**Stated exercise:** Quote all of the data that follows exactly as written, skipping the images.

──────── Information supplied ────────

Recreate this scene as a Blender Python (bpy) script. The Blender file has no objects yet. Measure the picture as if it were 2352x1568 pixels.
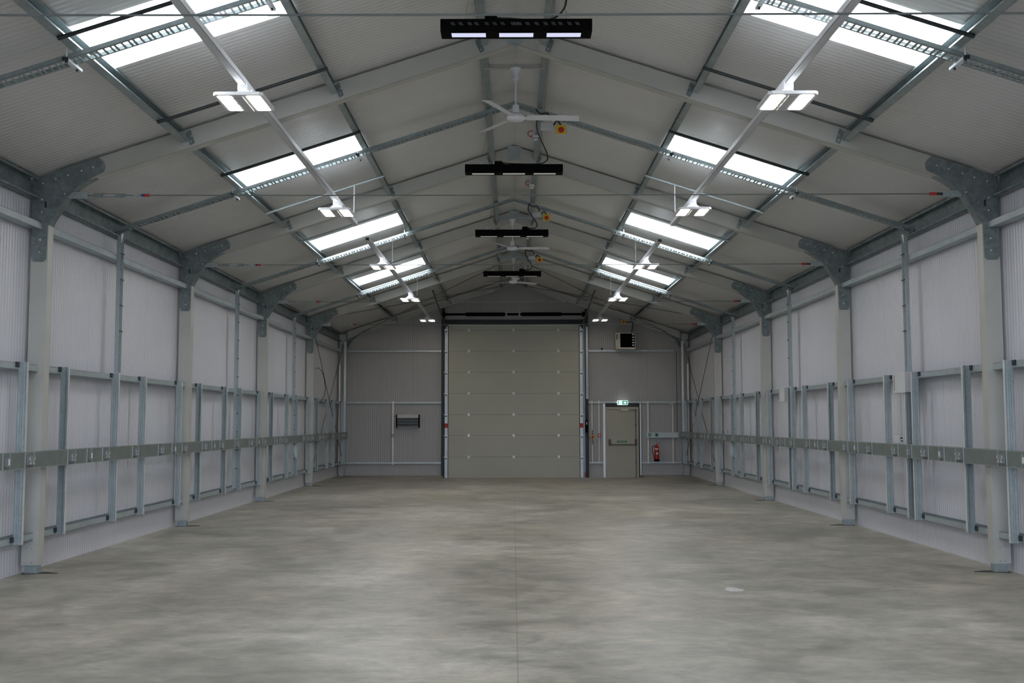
import bpy, math, random
from mathutils import Vector, Matrix
random.seed(7)
sc = bpy.context.scene
COL = sc.collection
PI = math.pi

# ------------------------------------------------------------------ materials
def new_mat(name):
    m = bpy.data.materials.new(name); m.use_nodes = True
    nt = m.node_tree; b = nt.nodes['Principled BSDF']
    return m, nt, b
def simple(name, col, rough=0.5, metal=0.0, var=0.08, scale=6.0, spec=0.5, bump=0.0):
    m, nt, b = new_mat(name)
    tc = nt.nodes.new('ShaderNodeTexCoord'); no = nt.nodes.new('ShaderNodeTexNoise')
    no.inputs['Scale'].default_value = scale; no.inputs['Detail'].default_value = 4
    nt.links.new(tc.outputs['Object'], no.inputs['Vector'])
    r = nt.nodes.new('ShaderNodeValToRGB')
    r.color_ramp.elements[0].position = .3; r.color_ramp.elements[1].position = .7
    r.color_ramp.elements[0].color = (*[c*(1-var) for c in col], 1)
    r.color_ramp.elements[1].color = (*[min(1, c*(1+var)) for c in col], 1)
    nt.links.new(no.outputs['Fac'], r.inputs['Fac']); nt.links.new(r.outputs['Color'], b.inputs['Base Color'])
    b.inputs['Roughness'].default_value = rough; b.inputs['Metallic'].default_value = metal
    b.inputs['Specular IOR Level'].default_value = spec
    if bump:
        bp = nt.nodes.new('ShaderNodeBump'); bp.inputs['Strength'].default_value = bump
        bp.inputs['Distance'].default_value = .002
        nt.links.new(no.outputs['Fac'], bp.inputs['Height']); nt.links.new(bp.outputs['Normal'], b.inputs['Normal'])
    return m
def galvanised(name, lo, hi, metal=.55, rough=.42, scale=38):
    m, nt, b = new_mat(name)
    tc = nt.nodes.new('ShaderNodeTexCoord')
    vo = nt.nodes.new('ShaderNodeTexVoronoi'); vo.inputs['Scale'].default_value = scale
    no = nt.nodes.new('ShaderNodeTexNoise'); no.inputs['Scale'].default_value = 4.5; no.inputs['Detail'].default_value = 5
    nt.links.new(tc.outputs['Object'], vo.inputs['Vector']); nt.links.new(tc.outputs['Object'], no.inputs['Vector'])
    sx = nt.nodes.new('ShaderNodeSeparateColor'); nt.links.new(vo.outputs['Color'], sx.inputs['Color'])
    mx = nt.nodes.new('ShaderNodeMath'); mx.operation = 'MULTIPLY_ADD'; mx.inputs[1].default_value = .45
    nt.links.new(sx.outputs['Red'], mx.inputs[0])
    m2 = nt.nodes.new('ShaderNodeMath'); m2.operation = 'MULTIPLY_ADD'; m2.inputs[1].default_value = 1.3; m2.inputs[2].default_value = -.37
    nt.links.new(no.outputs['Fac'], m2.inputs[0]); nt.links.new(m2.outputs[0], mx.inputs[2])
    r = nt.nodes.new('ShaderNodeValToRGB'); r.color_ramp.elements[0].color = (*lo, 1); r.color_ramp.elements[1].color = (*hi, 1)
    nt.links.new(mx.outputs[0], r.inputs['Fac']); nt.links.new(r.outputs['Color'], b.inputs['Base Color'])
    b.inputs['Metallic'].default_value = metal; b.inputs['Roughness'].default_value = rough
    return m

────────

**Solution:**
Recreate this scene as a Blender Python (bpy) script. The Blender file has no objects yet. Measure the picture as if it were 2352x1568 pixels.
import bpy, math, random
from mathutils import Vector, Matrix
random.seed(7)
sc = bpy.context.scene
COL = sc.collection
PI = math.pi

# ------------------------------------------------------------------ materials
def new_mat(name):
    m = bpy.data.materials.new(name); m.use_nodes = True
    nt = m.node_tree; b = nt.nodes['Principled BSDF']
    return m, nt, b
def simple(name, col, rough=0.5, metal=0.0, var=0.08, scale=6.0, spec=0.5, bump=0.0):
    m, nt, b = new_mat(name)
    tc = nt.nodes.new('ShaderNodeTexCoord'); no = nt.nodes.new('ShaderNodeTexNoise')
    no.inputs['Scale'].default_value = scale; no.inputs['Detail'].default_value = 4
    nt.links.new(tc.outputs['Object'], no.inputs['Vector'])
    r = nt.nodes.new('ShaderNodeValToRGB')
    r.color_ramp.elements[0].position = .3; r.color_ramp.elements[1].position = .7
    r.color_ramp.elements[0].color = (*[c*(1-var) for c in col], 1)
    r.color_ramp.elements[1].color = (*[min(1, c*(1+var)) for c in col], 1)
    nt.links.new(no.outputs['Fac'], r.inputs['Fac']); nt.links.new(r.outputs['Color'], b.inputs['Base Color'])
    b.inputs['Roughness'].default_value = rough; b.inputs['Metallic'].default_value = metal
    b.inputs['Specular IOR Level'].default_value = spec
    if bump:
        bp = nt.nodes.new('ShaderNodeBump'); bp.inputs['Strength'].default_value = bump
        bp.inputs['Distance'].default_value = .002
        nt.links.new(no.outputs['Fac'], bp.inputs['Height']); nt.links.new(bp.outputs['Normal'], b.inputs['Normal'])
    return m
def galvanised(name, lo, hi, metal=.55, rough=.42, scale=38):
    m, nt, b = new_mat(name)
    tc = nt.nodes.new('ShaderNodeTexCoord')
    vo = nt.nodes.new('ShaderNodeTexVoronoi'); vo.inputs['Scale'].default_value = scale
    no = nt.nodes.new('ShaderNodeTexNoise'); no.inputs['Scale'].default_value = 4.5; no.inputs['Detail'].default_value = 5
    nt.links.new(tc.outputs['Object'], vo.inputs['Vector']); nt.links.new(tc.outputs['Object'], no.inputs['Vector'])
    sx = nt.nodes.new('ShaderNodeSeparateColor'); nt.links.new(vo.outputs['Color'], sx.inputs['Color'])
    mx = nt.nodes.new('ShaderNodeMath'); mx.operation = 'MULTIPLY_ADD'; mx.inputs[1].default_value = .45
    nt.links.new(sx.outputs['Red'], mx.inputs[0])
    m2 = nt.nodes.new('ShaderNodeMath'); m2.operation = 'MULTIPLY_ADD'; m2.inputs[1].default_value = 1.3; m2.inputs[2].default_value = -.37
    nt.links.new(no.outputs['Fac'], m2.inputs[0]); nt.links.new(m2.outputs[0], mx.inputs[2])
    r = nt.nodes.new('ShaderNodeValToRGB'); r.color_ramp.elements[0].color = (*lo, 1); r.color_ramp.elements[1].color = (*hi, 1)
    nt.links.new(mx.outputs[0], r.inputs['Fac']); nt.links.new(r.outputs['Color'], b.inputs['Base Color'])
    b.inputs['Metallic'].default_value = metal; b.inputs['Roughness'].default_value = rough
    return m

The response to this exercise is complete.